Former Macon mayor Jack Ellis arrested while complaining about apartment trash pile
Former Macon Mayor Jack Ellis says he was arrested and handcuffed by Bibb County sheriff’s deputies on Tuesday after being told to leave an east Macon apartment complex where he had shown up to complain about an over-filled trash bin.
The complaint against him, he said, involved alleged criminal trespassing at the Creekside Apartments.
It was there that he had called a midday news conference to address the garbage pile, which sits in a parking lot in front of residences near the intersection of Merriwood and Creekwood drives.
Ellis and a reporter from The Telegraph were asked to leave by an apartment employee.
Not long after the reporter left, shortly after noon, Ellis said sheriff’s deputies who’d been called by the apartment’s management arrested him after he refused to leave what he insisted was a city street and public property.
Ellis said that when he arrived at the county jail he was released before being booked.
“They didn’t book me because the sheriff got a hold to it and told them to release me,” Ellis said.

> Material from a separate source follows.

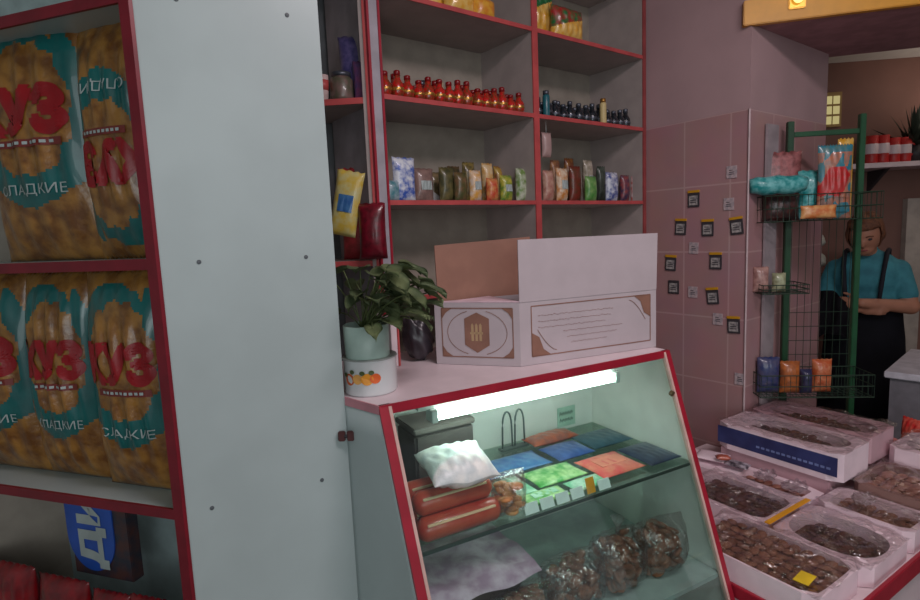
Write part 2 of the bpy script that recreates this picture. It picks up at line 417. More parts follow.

Sheriff David Davis said later that the case would be looked into further by sheriff’s officials but that for now Ellis has not been charged with a crime.
Ellis said it was “nonsense” that he would be handcuffed and driven to jail and have his car towed because he had merely been trying to “do a public good.”
The over-filled bin at the Creekside complex has since September had residents wondering when it will be hauled away.
The garbage pile has become a disposal dilemma. The mound of refuse, which includes bags of household waste, tires and furniture, was apparently intended to be used as a receptacle to dump furniture that was in the apartments of people who’d been evicted.
But the rectangular bin, which is roughly the shape of a cut-in-half shipping container, has for more than two months been over-stuffed with trash, doubling the height of its roughly 4-foot walls.
An employee there at Creekside Apartments off Kitchens Road in a neighborhood behind the Georgia Army National Guard Readiness Center north of Shurling Drive said Tuesday that before the trash can be carted away on a truck that someone will have to toss out the excess trash. Or move it to another bin.
The matter caught the attention the former mayor, who on Tuesday called reporters to get something done about the mess.
“The residents, are they supposed to come and take this out? Where are they gonna put it, on the ground? ... And you smell it. It’s garbage — flies, rats, I saw rats running through there,” Ellis said.
A second employee at the apartments declined to give his name or discuss the matter.
Ellis has a friend who lives at the apartments and said he noticed the trash heap in late September.
Resident Jeanette Oates said the bin was there in part for the dumping of furniture and other belongings of people who’d been evicted.
“I guess everybody else has been using it as a trash dump,” she said, “and it’s disgusting. It’s been here way too long. It brings vermin, it stinks. I just really feel like it’s time for it to move.”